Blue states benefit from red states, on the other hand, which fuel their higher growth and higher income with attractive investment opportunities as well as cheaper labor and lower prices.

The current political polarization is undermining not only the sense of unity among the American people, but also the future economic growth of the country as a whole.

Whatever the cause, the study demonstrates that the current polarization in US politics is misguided and counterproductive. Economically speaking, the red states benefit from the blue states through government redistribution and transfers of capital from blue state savers to red state investments via capital markets.
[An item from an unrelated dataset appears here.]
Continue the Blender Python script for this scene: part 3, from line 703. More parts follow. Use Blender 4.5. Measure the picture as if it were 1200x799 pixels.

Blue states benefit from red states, on the other hand, which fuel their higher growth and higher income with attractive investment opportunities as well as cheaper labor and lower prices.

The current political polarization is undermining not only the sense of unity among the American people, but also the future economic growth of the country as a whole.

https://blogs.cfainstitute.org/investor/2018/03/13/red-states-blue-states-two-economies-one-nation/

Sagacious's avatar

Yes. She is correct. I agree with her, and I would not support trying to abolish the EC.

Darth_Algar's avatar

Yes, the Constitution is hard to amend, however it has been done many times before. Besides, as far as the Electoral College goes there are workarounds for that.